Already the Deacons have proven, if nothing else, to be a bigger pain to play than a season ago. C.J. Harris and Travis McKie, currently No. 2 and No. 3 in the ACC in scoring, have to be reckoned with and the size of Ty Walker and Carson Desrosiers can cause problems inside.
But what really ruined the Hokies day yesterday was having to guard the Deacons for 20, 25 and sometimes even 30 seconds before getting the ball back. It’s a strategy coaches have been using to compensate for a lack of talent pretty much from the time James Naismith nailed the peach basket to the wall. But if it didn’t work, coaches wouldn’t keep doing it. And the Deacons, in their two biggest victories of the season, have done it rather well.
“I think they wanted to shorten the game,’’ coach Seth Greenberg of Virginia Tech said. “There’s no doubt about it.
“They wanted to control the tempo, shorten the game, get us out of transition and be in position to do what they did – have the ball on the last possession with a chance to win it.
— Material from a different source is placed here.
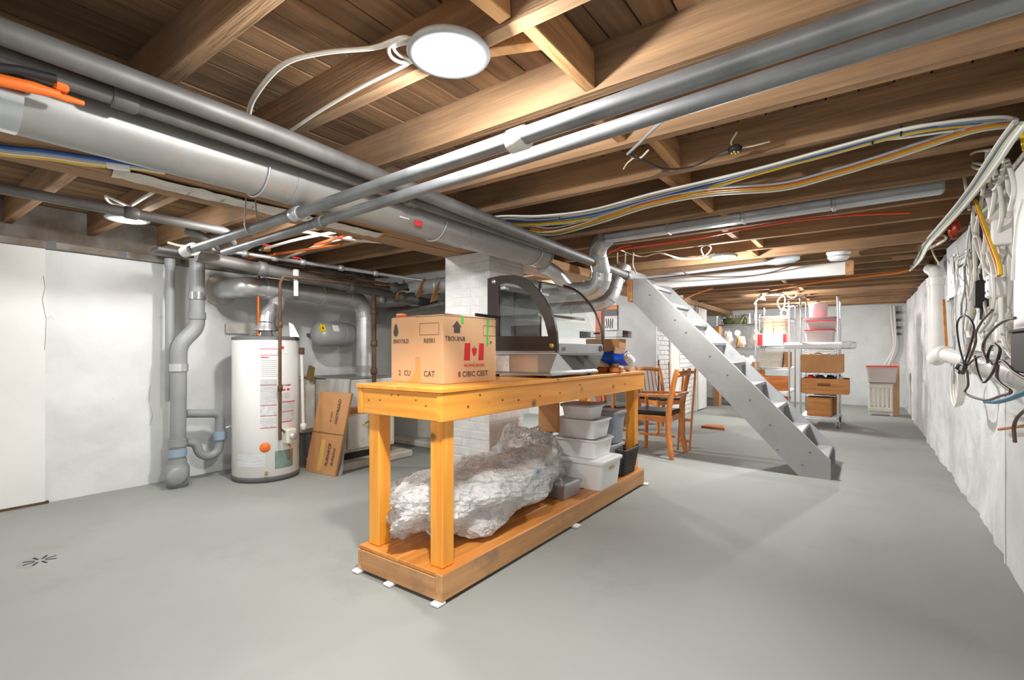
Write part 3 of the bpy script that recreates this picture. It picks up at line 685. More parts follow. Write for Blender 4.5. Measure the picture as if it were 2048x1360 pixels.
bin_('storage_bin', 'pale grey bin under the blue-grey bin', -1.84, -1.58, 3.50, 3.73, BDK+.001, .24, 'bin_grey', lid='bin_grey')
single('cardboard_flap', MB().box(-2.0, -1.83, 3.10, 3.13, .52, .74, .004, Matrix.Rotation(0, 4, 'Z')), 'cardboard_brown', 'upright brown cardboard piece left of the white bins', 'cardboard')
bin_('acrylic_box', 'clear acrylic box left of the white bins', -2.04, -1.93, 3.06, 3.20, BDK+.001, .37, 'acrylic', lid='acrylic', taper=.004, cat='box', r=.012)
bin_('metal_tray', 'flat grey metal box between bubble wrap and the bottom bin', -1.84, -1.60, 2.80, 3.02, BDK+.004, .085, 'steel_plate', lid='steel_plate', taper=.002, cat='box', r=.008)
# woven basket
bk0 = (-1.83, -1.50, 3.56, 3.885, BDK+.001, .205)
bs_ = thing('woven_basket', 'black woven basket at the far end of the workbench shelf', 'basket', (-1.665, 3.72, BDK))
z = bk0[4]+.006; i = 0
while z < bk0[4]+bk0[5]:
    e = -.03*(1-(z-bk0[4])/bk0[5]); pts = []
    for j, q in enumerate(rounded(-1.665, 3.7225, .31+2*e, .305+2*e, .03, 4)):
        pts.append(V((q[0], q[1], z+.003*(1 if (j+i) % 2 else -1))))
    part('weave_row', MB().tube(pts, .0062, 5, closed=True), 'weave_black', bs_); z += .0115; i += 1
part('rim', MB().tube([V((q[0], q[1], bk0[4]+bk0[5])) for q in rounded(-1.665, 3.7225, .325, .32, .03, 4)], .009, 6, closed=True), 'weave_black', bs_)
part('bottom', MB().box(-1.78, -1.55, 3.60, 3.845, bk0[4], bk0[4]+.01), 'weave_black', bs_)
open_box('paper_bag', (-1.66, 3.68, .335), .13, .15, .15, 'cardboard', 'tan paper bag sitting in the black woven basket', 'bag', .25, flaps=False)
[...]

If you look at the games they’ve won – whether it was Nebraska – those are the games that they’ve been able to control the tempo. It’s a credit they were able to.’‘
It takes a team to execute such a strategy, something—as I’ve said before—the Deacons didn’t have a year ago. Instead they had an assemblage of players.
This year they have a team. It’s not a great team and on certain nights it won’t even be a good team. But it’s a team.
“You can’t play basketball if you’re not a team,’’ freshman Chase Fischer said. “And every team struggles with that. Some of it’s intentional. Some of it’s unintentional.
“When we don’t play like a team it’s unintentional, and I think that’s a really big thing, because we don’t have any selfish guys on this team. We do have one common goal and that’s to win.’‘
One game into the conference season, the Deacons have already accomplished one essential goal that eluded them throughout the lost season of 2010-11. And that’s a start—a pretty good one at that.